En théorie, Trump conserverait toujours son titre de président, mais il n’aurait plus l’autorité légale de faire quoi que ce soit. Toutefois, il est tout à fait possible que Trump ignore cette interdiction et qu’il continue ses actions. Il s’agirait alors d’une administration tout à fait illégale et personne ne sait comment cela se terminerait.
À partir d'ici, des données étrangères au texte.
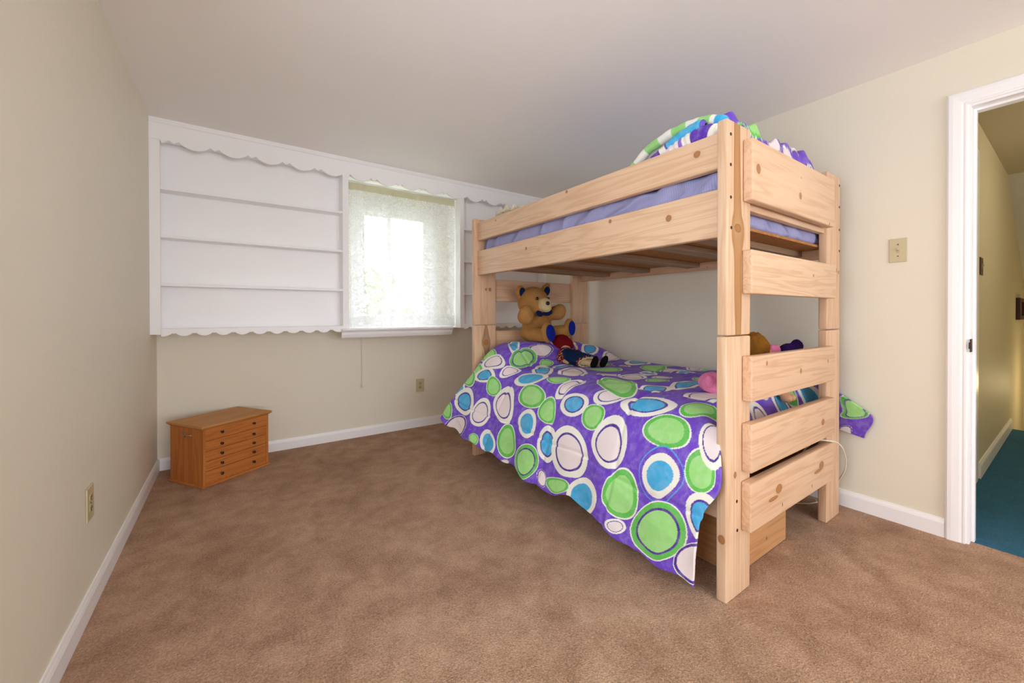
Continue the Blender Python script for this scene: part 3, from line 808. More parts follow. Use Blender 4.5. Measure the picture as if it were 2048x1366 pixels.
MOTIFS = [('BW', 0.8902, 0.5346, 0.0304, -0.0405, -0.0295, 0.005),
 ('W0', 0.8425, 0.4606, -0.0048, -0.0245, -0.0412, 0.0137),
 ('GR', 0.821, 0.5394, -0.0038, -0.0337, -0.051, 0.0185),
 ('G', 0.9547, 0.6038, -0.0457, -0.0495, -0.007, 0.0226),
 ('W', 0.8854, 0.6205, -0.0549, -0.0299, -0.0179, 0.0117),
 ('G', 1.0, 0.6492, -0.0576, -0.0578, -0.0132, 0.02),
 ('G', 0.7947, 0.4678, -0.002, -0.0171, -0.0231, 0.0098),
 ('B', 0.8902, 0.6563, -0.0451, -0.0381, -0.0178, 0.0115),
 ('W', 0.7971, 0.6062, -0.0245, -0.0181, -0.0329, 0.0089),
 ('G', 1.0, 0.6706, -0.0587, -0.0525, -0.0049, 0.0282),
 ('BW', 1.0, 0.7375, -0.0362, -0.0453, -0.0188, 0.0464),
 ('G', 0.8186, 0.673, -0.029, -0.028, -0.0095, 0.0271),
 ('B', 0.7064, 0.5322, 0.0012, -0.0827, -0.0385, 0.0412),
 ('BW', 0.6754, 0.6038, -0.0618, -0.0372, -0.0318, 0.026),
 ('G', 0.6086, 0.6611, -0.0674, -0.0016, 0.0066, 0.0368),
 ('B', 0.9236, 0.7852, -0.0564, -0.0405, -0.029, 0.0726),
 ('W', 0.8115, 0.8067, -0.0443, -0.0115, -0.0171, 0.0817),
 ('W', 0.716, 0.7279, -0.0506, -0.0435, -0.0172, 0.0764),
 ('G', 0.5012, 0.6921, -0.0371, -0.015, -0.0048, 0.0391),
 ('B', 0.4129, 0.6539, -0.0387, -0.0392, -0.0213, 0.0227),
 ('G', 0.3246, 0.6706, -0.039, 0.0026, 0.0045, 0.0317),
 ('W', 0.4821, 0.5967, -0.0144, -0.0259, -0.053, 0.0154),
 ('G', 0.5513, 0.5847, -0.0376, -0.0215, -0.0166, 0.0176),
 ('W', 0.6062, 0.4916, -0.0379, -0.0609, -0.0275, 0.0397),
 ('BW', 0.747, 0.4368, -0.0103, -0.027, -0.0323, 0.0165),
 ('BW', 0.5704, 0.7637, -0.0429, -0.0223, -0.0207, 0.0564),
 ('G', 0.6396, 0.8854, -0.0448, -0.0183, -0.0216, 0.0827),
 ('W0', 0.9093, 0.9666, -0.0519, -0.0173, -0.0613, 0.0733),
 ('G', 0.9952, 0.9045, -0.0286, -0.0279, -0.0359, 0.0456),
 ('BW', 0.7279, 0.9475, -0.0392, -0.0188, -0.0106, 0.0757),
 ('GR', 0.5322, 0.9212, -0.0498, -0.0153, -0.0427, 0.0725),
 ('B', 0.463, 0.8019, -0.0355, -0.0181, -0.0267, 0.065),
 ('W', 0.3723, 0.8091, -0.0652, -0.0271, -0.0182, 0.1006),
 ('W', 0.2482, 0.7279, -0.0538, -0.0187, -0.0222, 0.0674),
 ('W', 0.3079, 0.599, -0.0436, -0.0258, -0.0331, 0.025),
 ('B', 0.1838, 0.6086, -0.0721, -0.02, -0.017, 0.0304),
 ('G', 0.1122, 0.6563, -0.0542, -0.0099, -0.0113, 0.0289),
 ('G', 0.0692, 0.5776, -0.0303, -0.0156, -0.0282, 0.0248),
 ('BO', 0.1026, 0.7518, -0.0433, -0.0178, -0.0226, 0.0661),
 ('G', 0.1909, 0.8568, -0.0472, -0.0059, -0.0286, 0.0735),
 ('BW', 0.3031, 0.9594, -0.0527, -0.005, -0.042, 0.0823),
 ('G', 0.3938, 0.957, -0.0489, -0.0066, 0.0013, 0.0354),
 ('GR', 0.0883, 0.9021, -0.0666, -0.0036, -0.0399, 0.0848),
 ('G', 0.0358, 0.7041, -0.024, -0.0138, -0.0207, 0.0373),
 ('W', 0.0143, 0.6468, -0.0272, -0.0001, -0.0076, 0.0439),
 ('B', 0.0, 0.8019, -0.026, -0.0255, -0.0225, 0.0582),
 ('W0', 0.0, 0.9284, -0.0421, -0.008, -0.0434, 0.0545),
 ('W', 0.1909, 0.9594, -0.0263, -0.003, -0.0212, 0.0238),
 ('G', 0.7947, 0.9714, -0.0166, -0.0102, -0.0168, 0.0336),
 ('W0', 0.4606, 0.9499, -0.0175, -0.0086, -0.0114, 0.0354),
 ('W0', 0.6301, 0.9976, -0.0204, -0.002, -0.0095, 0.0167),
 ('B', 0.2267, 0.4224, -0.0113, -0.033, -0.0519, 0.0363),
 ('B', 0.2506, 0.506, -0.0256, -0.0198, -0.0309, 0.0193),
 ('W', 0.1074, 0.5036, -0.0383, -0.0277, -0.025, 0.0342),
 ('G', 0.3556, 0.5346, -0.0761, -0.0667, -0.0012, 0.0576),
 ('W', 0.4105, 0.4344, -0.0331, -0.0259, -0.0219, 0.0221),
 ('G', 0.3198, 0.4344, -0.0308, -0.0186, -0.0106, 0.0178),
 ('G', 0.5871, 0.3962, -0.0505, -0.0183, -0.0328, 0.0136),
 ('B', 0.8473, 0.2649, 0.011, -0.0385, -0.0432, 0.0208),
 ('W', 0.8115, 0.1933, 0.0105, -0.0473, -0.0522, 0.0282),
 ('B', 0.6492, 0.2076, -0.0224, -0.0409, -0.0407, 0.035),
 ('G', 0.9069, 0.2578, 0.0016, -0.0395, -0.0196, 0.02),
 ('G', 0.5131, 0.2673, -0.0365, -0.0374, -0.023, 0.0348),
 ('W', 0.4248, 0.2697, -0.0364, -0.0195, -0.0237, 0.0199),
 ('G', 0.3604, 0.1933, -0.0255, -0.0207, -0.024, 0.026),
 ('W', 0.3508, 0.3842, -0.0151, -0.0106, -0.0253, 0.0098),
 ('BW', 0.358, 0.2864, -0.0277, -0.009, -0.0098, 0.0098),
 ('G', 0.2888, 0.2601, -0.0132, -0.0095, -0.017, 0.0116),
 ('BW', 0.4344, 0.358, 0.0108, -0.0507, -0.0383, 0.0267),
 ('GR', 0.0239, 0.0907, -0.0332, 0.0206, 0.009, -0.0323),
 ('W0', 0.0406, 0.0, -0.0138, -0.0012, 0.0057, -0.0259),
 ('W', 0.4153, 0.1838, 0.0065, -0.0438, -0.0421, 0.0287),
 ('W', 0.9586, 0.3499, 0.0305, 0.0, 0.0, 0.0261),
 ('B', 0.1707, 0.2214, 0.0407, 0.0, 0.0, 0.0348),
 ('W', 0.8842, 0.3823, 0.0376, 0.0, 0.0, 0.0321),
 ('W', 0.5059, 0.0714, 0.0371, 0.0, 0.0, 0.0317),
 ('B', 0.6171, 0.0634, 0.0306, 0.0, 0.0, 0.0261),
 ('W', 0.0719, 0.3833, 0.0341, 0.0, 0.0, 0.0291),
 ('GR', 0.6939, 0.3226, 0.0378, 0.0, 0.0, 0.0323),
 ('B', 0.183, 0.2848, 0.0315, 0.0, 0.0, 0.0269),
 ('G', 0.7708, 0.0622, 0.0383, 0.0, 0.0, 0.0327),
 ('W', 0.933, 0.0196, 0.0407, 0.0, 0.0, 0.0348),
 ('W', 0.7284, 0.0033, 0.0288, 0.0, 0.0, 0.0246),
 ('G', 0.2492, 0.0516, 0.0319, 0.0, 0.0, 0.0273),
 ('G', 0.9559, 0.4396, 0.0371, 0.0, 0.0, 0.0317),
 ('G', 0.2484, 0.1451, 0.0387, 0.0, 0.0, 0.0331),
 ('G', 0.0578, 0.2837, 0.0351, 0.0, 0.0, 0.03),
 ('G', 0.1299, 0.0439, 0.0399, 0.0, 0.0, 0.0341),
 ('GR', 0.3612, 0.0034, 0.0338, 0.0, 0.0, 0.0289),
 ('W', 0.9965, 0.1688, 0.0387, 0.0, 0.0, 0.0331),
 ('GR', 0.7777, 0.3771, 0.0318, 0.0, 0.0, 0.0271),
 ('G', 0.11, 0.1278, 0.0346, 0.0, 0.0, 0.0295),
 ('B', 0.3962, 0.0588, 0.0301, 0.0, 0.0, 0.0257),
 ('W', 0.9346, 0.0904, 0.0329, 0.0, 0.0, 0.0281),
 ('W', 0.6596, 0.1216, 0.0305, 0.0, 0.0, 0.026),
 ('BW', 0.5482, 0.1433, 0.0316, 0.0, 0.0, 0.027),
 ('W', 0.0098, 0.4357, 0.032, 0.0, 0.0, 0.0273),
 ('BW', 0.0203, 0.2181, 0.0394, 0.0, 0.0, 0.0337),
 ('BW', 0.0131, 0.5036, 0.0327, 0.0, 0.0, 0.028),
 ('G', 0.441, 0.0148, 0.0315, 0.0, 0.0, 0.0269),
 ('G', 0.2564, 0.3294, 0.0298, 0.0, 0.0, 0.0254),
 ('GR', 0.6272, 0.0133, 0.0286, 0.0, 0.0, 0.0245),
 ('G', 0.3195, 0.0995, 0.0388, 0.0, 0.0, 0.0331),
 ('GR', 0.9977, 0.4931, 0.0358, 0.0, 0.0, 0.0306),
 ('G', 0.9886, 0.2662, 0.0278, 0.0, 0.0, 0.0237),
 ('GR', 0.7978, 0.0078, 0.0301, 0.0, 0.0, 0.0257),
 ('B', 0.0247, 0.3389, 0.0316, 0.0, 0.0, 0.027),
 ('G', 0.0916, 0.1972, 0.0276, 0.0, 0.0, 0.0236),
 ('GR', 0.1286, 0.334, 0.0309, 0.0, 0.0, 0.0264),
 ('GR', 0.2749, 0.2068, 0.028, 0.0, 0.0, 0.024),
 ('W', 0.621, 0.3021, 0.031, 0.0, 0.0, 0.0265),
 ('BW', 0.5191, 0.0142, 0.0311, 0.0, 0.0, 0.0266),
 ('W', 0.4927, 0.4518, 0.0376, 0.0, 0.0, 0.0321),
 ('B', 0.2502, 0.0006, 0.0277, 0.0, 0.0, 0.0237),
 ('G', 0.9943, 0.0618, 0.0291, 0.0, 0.0, 0.0249),
 ('GR', 0.5328, 0.1987, 0.0293, 0.0, 0.0, 0.025),
 ('W', 0.8636, 0.1121, 0.0322, 0.0, 0.0, 0.0275),
 ('GR', 0.1898, 0.0951, 0.03, 0.0, 0.0, 0.0257)]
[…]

Pence et au moins 8 secrétaires ont donc pleine autorité pour dépouiller Trump de ses pouvoirs pour le reste de son mandat, s’ils le souhaitent. Mais Trump aura le droit de demander à les récupérer. Il doit pour cela commencer par envoyer sa propre déclaration à Pelosi et Grassley, affirmant qu’il est toujours en ‘pleine capacité de ses moyens’. Ensuite, le vice-président et les secrétaires du cabinet devront réitérer leur déclaration. Le Congrès, au vu de ces deux lettres, devra décider quelle partie aura raison.

La décision devra être prise dans les 21 jours qui suivent la dernière déclaration reçue. À ce moment-là, si les deux tiers de la Chambre et du Sénat décident que Trump n’est en effet pas compétent, il perdra ses pouvoirs pour de bon. Dans le cas contraire, il les récupèrera.

Fait intéressant: ce délai de concertation de 21 jours signifie que, dans le cas de Trump, le Congrès n’aura rien à faire. En effet, d’ici moins de deux semaines, Joe Biden prendra ses fonctions à la Maison blanche et Donald Trump ne pourra plus prétendre au titre de président. Ainsi Pence et les membres du cabinet ont les moyens de désinvestir Trump pour la fin de son mandat, s’ils le souhaitent, sans jamais devoir le confronter devant les assemblées législatives américaines.